One particularly painful memory of church involved a pastor who used scripture to shame people into service.  I became the person no one wanted to be.  I became the person who said ‘no.’  Jud worked his full-time job and then volunteered 20-30 hours per week at the church for this pastor.  The pastor wanted me to do more–be more like Jud.  Three children in elementary school and the demands of keeping them fed, clothed and maturing filled my plate.  At first, I deprived myself of sleep to help the church get its footing.  The pastor kept saying, “We just need to push through this immediate need.”  I asked for some time off–3 months to be exact.  He told me that I was ‘shrinking back’ and needed to stop being selfish.  After a couple of years (yes, I am that dense), I realized he would never okay time off for me–there was always one more ‘big push.’  He used scripture to shame me into service.  He compared me to Jud and said that I needed to serve so that Jud didn’t have to work so hard.  He finally told people not to be my friend or hang out with me because I was ‘dangerous’ and ‘in rebellion.’  Frankly, he may have been right.  I won’t pretend that I did everything well and didn’t make relational mistakes.  I can use my words for good or for evil.  I have no doubt that pastor felt that my words were evil toward him.  But, my voice speaks here, not his–he gets to tell his own story.

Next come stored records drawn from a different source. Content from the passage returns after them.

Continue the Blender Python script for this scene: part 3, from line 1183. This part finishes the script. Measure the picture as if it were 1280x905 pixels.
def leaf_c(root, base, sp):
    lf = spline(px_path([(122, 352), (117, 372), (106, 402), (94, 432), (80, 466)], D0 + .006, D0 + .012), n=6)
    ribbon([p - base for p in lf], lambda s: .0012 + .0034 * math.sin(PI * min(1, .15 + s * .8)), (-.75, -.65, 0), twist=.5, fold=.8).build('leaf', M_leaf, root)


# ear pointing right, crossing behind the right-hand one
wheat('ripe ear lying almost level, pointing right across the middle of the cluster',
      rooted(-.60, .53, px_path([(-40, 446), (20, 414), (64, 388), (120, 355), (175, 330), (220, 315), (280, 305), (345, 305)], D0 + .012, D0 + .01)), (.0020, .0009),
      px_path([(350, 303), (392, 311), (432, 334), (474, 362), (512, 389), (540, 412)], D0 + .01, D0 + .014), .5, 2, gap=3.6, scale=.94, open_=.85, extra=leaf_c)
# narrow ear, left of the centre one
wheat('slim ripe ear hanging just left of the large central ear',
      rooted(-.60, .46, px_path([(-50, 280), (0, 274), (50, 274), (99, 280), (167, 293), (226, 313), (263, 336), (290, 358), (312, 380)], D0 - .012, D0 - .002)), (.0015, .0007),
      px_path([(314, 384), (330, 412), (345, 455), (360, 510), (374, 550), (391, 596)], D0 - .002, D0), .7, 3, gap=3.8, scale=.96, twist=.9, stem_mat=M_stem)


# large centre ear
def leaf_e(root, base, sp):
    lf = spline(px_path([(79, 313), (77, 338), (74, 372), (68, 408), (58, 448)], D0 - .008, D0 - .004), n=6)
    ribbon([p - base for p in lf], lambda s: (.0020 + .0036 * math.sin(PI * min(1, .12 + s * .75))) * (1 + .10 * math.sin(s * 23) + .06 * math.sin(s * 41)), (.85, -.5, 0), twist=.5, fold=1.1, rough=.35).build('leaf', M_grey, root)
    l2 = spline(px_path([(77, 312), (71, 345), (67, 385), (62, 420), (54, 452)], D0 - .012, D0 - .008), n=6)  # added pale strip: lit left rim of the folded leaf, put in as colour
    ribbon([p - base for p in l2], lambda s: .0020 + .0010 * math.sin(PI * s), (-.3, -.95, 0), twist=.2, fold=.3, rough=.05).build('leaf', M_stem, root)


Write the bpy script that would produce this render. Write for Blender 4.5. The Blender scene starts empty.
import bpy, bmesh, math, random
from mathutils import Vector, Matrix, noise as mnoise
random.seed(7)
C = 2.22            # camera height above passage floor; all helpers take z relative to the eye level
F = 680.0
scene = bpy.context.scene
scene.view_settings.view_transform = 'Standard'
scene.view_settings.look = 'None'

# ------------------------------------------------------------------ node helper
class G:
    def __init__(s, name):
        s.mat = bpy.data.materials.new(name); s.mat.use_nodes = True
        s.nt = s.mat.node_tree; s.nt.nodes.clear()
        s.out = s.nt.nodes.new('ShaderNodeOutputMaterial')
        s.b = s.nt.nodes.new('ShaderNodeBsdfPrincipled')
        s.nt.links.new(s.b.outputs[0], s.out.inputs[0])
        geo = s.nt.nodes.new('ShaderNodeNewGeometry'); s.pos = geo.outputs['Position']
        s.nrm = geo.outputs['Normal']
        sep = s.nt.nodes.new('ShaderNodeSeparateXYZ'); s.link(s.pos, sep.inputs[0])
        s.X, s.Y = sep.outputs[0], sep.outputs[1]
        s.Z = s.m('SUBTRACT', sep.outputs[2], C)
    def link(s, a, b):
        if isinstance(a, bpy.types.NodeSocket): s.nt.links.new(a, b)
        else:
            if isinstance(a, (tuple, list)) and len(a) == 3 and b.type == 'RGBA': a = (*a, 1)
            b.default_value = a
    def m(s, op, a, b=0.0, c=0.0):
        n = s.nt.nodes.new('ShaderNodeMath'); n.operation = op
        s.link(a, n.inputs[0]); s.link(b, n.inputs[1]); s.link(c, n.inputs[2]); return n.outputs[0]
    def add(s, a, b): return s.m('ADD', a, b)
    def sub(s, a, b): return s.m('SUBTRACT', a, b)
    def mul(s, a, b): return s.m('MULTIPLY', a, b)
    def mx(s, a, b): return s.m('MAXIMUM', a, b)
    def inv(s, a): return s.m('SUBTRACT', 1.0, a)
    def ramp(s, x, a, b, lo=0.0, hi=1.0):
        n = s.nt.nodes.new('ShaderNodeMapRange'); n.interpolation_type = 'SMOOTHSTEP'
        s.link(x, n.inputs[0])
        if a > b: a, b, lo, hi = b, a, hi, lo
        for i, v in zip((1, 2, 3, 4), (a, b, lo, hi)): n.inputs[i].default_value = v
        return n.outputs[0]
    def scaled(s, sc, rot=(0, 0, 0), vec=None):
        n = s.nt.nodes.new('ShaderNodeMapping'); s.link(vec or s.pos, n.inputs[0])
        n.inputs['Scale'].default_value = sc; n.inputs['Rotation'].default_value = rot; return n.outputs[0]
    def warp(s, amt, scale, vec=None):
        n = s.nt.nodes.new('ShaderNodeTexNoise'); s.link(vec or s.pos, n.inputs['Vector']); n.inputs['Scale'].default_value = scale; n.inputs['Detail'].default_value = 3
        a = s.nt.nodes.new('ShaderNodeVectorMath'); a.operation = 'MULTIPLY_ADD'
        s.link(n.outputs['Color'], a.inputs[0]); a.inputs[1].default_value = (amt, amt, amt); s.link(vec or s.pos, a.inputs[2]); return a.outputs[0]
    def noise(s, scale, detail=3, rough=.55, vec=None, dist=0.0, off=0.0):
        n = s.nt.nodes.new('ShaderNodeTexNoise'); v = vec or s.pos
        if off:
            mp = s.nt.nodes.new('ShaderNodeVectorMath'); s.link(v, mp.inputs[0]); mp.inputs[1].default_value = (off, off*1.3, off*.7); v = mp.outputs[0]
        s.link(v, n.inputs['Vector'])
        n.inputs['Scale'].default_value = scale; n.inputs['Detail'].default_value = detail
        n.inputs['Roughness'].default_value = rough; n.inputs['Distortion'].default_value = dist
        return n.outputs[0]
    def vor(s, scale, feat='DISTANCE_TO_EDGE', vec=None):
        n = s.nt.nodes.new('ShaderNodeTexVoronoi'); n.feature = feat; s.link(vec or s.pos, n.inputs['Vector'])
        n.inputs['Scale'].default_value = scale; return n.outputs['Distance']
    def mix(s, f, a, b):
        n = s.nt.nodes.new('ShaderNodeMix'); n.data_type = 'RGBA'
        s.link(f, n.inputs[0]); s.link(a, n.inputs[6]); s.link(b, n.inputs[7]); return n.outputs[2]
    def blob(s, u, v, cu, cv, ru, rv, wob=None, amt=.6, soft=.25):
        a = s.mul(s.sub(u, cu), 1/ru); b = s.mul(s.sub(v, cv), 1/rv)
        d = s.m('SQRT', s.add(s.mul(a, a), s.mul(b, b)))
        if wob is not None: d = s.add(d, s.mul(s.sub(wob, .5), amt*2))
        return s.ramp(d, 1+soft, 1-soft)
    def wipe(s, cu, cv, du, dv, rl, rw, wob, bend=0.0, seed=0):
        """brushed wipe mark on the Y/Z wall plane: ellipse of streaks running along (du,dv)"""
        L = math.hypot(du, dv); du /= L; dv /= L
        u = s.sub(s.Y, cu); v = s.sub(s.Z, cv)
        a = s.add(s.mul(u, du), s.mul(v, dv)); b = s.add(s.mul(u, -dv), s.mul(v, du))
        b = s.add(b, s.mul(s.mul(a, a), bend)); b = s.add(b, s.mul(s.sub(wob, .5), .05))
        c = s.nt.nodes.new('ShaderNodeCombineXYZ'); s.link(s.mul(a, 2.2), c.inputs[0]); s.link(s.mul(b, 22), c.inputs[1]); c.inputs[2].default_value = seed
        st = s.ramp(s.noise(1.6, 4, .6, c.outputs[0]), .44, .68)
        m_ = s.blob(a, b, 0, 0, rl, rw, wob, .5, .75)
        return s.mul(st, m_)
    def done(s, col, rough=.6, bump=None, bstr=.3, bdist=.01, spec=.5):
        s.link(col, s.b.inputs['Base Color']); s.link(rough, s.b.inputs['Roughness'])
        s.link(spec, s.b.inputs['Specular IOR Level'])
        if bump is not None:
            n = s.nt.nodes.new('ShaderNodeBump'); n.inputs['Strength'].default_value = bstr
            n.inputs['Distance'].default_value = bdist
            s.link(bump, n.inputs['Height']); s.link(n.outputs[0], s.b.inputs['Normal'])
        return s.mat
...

Finally, after 5 years, we left–not on good terms.  Some would say that we didn’t leave the ‘right’ way; however, we left under guidance from professionals.  Our counselor and a few close friends said we didn’t leave soon enough.

‘Ugly’ stories like that leave scars.  Jud and I got counseling, healed ourselves and our relationship.  The scars remain and surface inopportunely.  We hired a new pastor in our current church about 5 years ago.  The first sermon series he preached was on Daniel (one of our former pastor’s favorite books).  The next series, he preached The Kingdom of God (a HUGE message of our former pastor).  God and I had some angry words over that one (okay, mine were angry; His were kind, but firm).  I informed God that if the next series was Nehemiah, I would leave church–permanently.  Five years later (so it wasn’t the ‘next’ series….), guess what our pastor wants to use for a sermon series?  Yep.  Nehemiah.  I haven’t looked at that book since leaving the dysfunctional church.  I had considered ripping it out of my Bible.  God reminded me that He won’t let any part of that ‘ugly’ experience define me now.  He won’t let that pastor color how I view His words.  (By the way, at the moment I still despise Nehemiah, so I suppose God’s right to address the topic.)  Of all the sermons and shaming, Nehemiah represents how this man leveled scripture against me…often…publicly.

One lesson I’ve learned over my life:  Trust God.  Not necessarily people…but I can trust God.  When I found out about this sermon series, God spoke into my heart that I needed to ask my current pastors to pray for me as we go through the book.  Of course, my response was one of submissive repose and quick obedience.  I believe my sanitized reaction went something like, “WHAT?!  ARE YOU SERIOUS?!”  After a lengthy…um…’dialog’ that lasted several days, I grudgingly complied.  This part of the healing could be the final tote bag left to unpack of the steamer-trunk-sized baggage that I’ve carried from this trauma.  Of the lessons I’ve learned from the ‘ugly’ stories, this one is hard.  I know that God matures us through healing the ugliness in our lives.  I know that God ‘makes all things new’ and that ‘in Christ we are new creations’ and I am thankful for His creative work in our hearts and lives. I trust Him and the path He leads me.

So, I’m reading Nehemiah and hoping that at some point, I will only hear God’s voice speaking the words.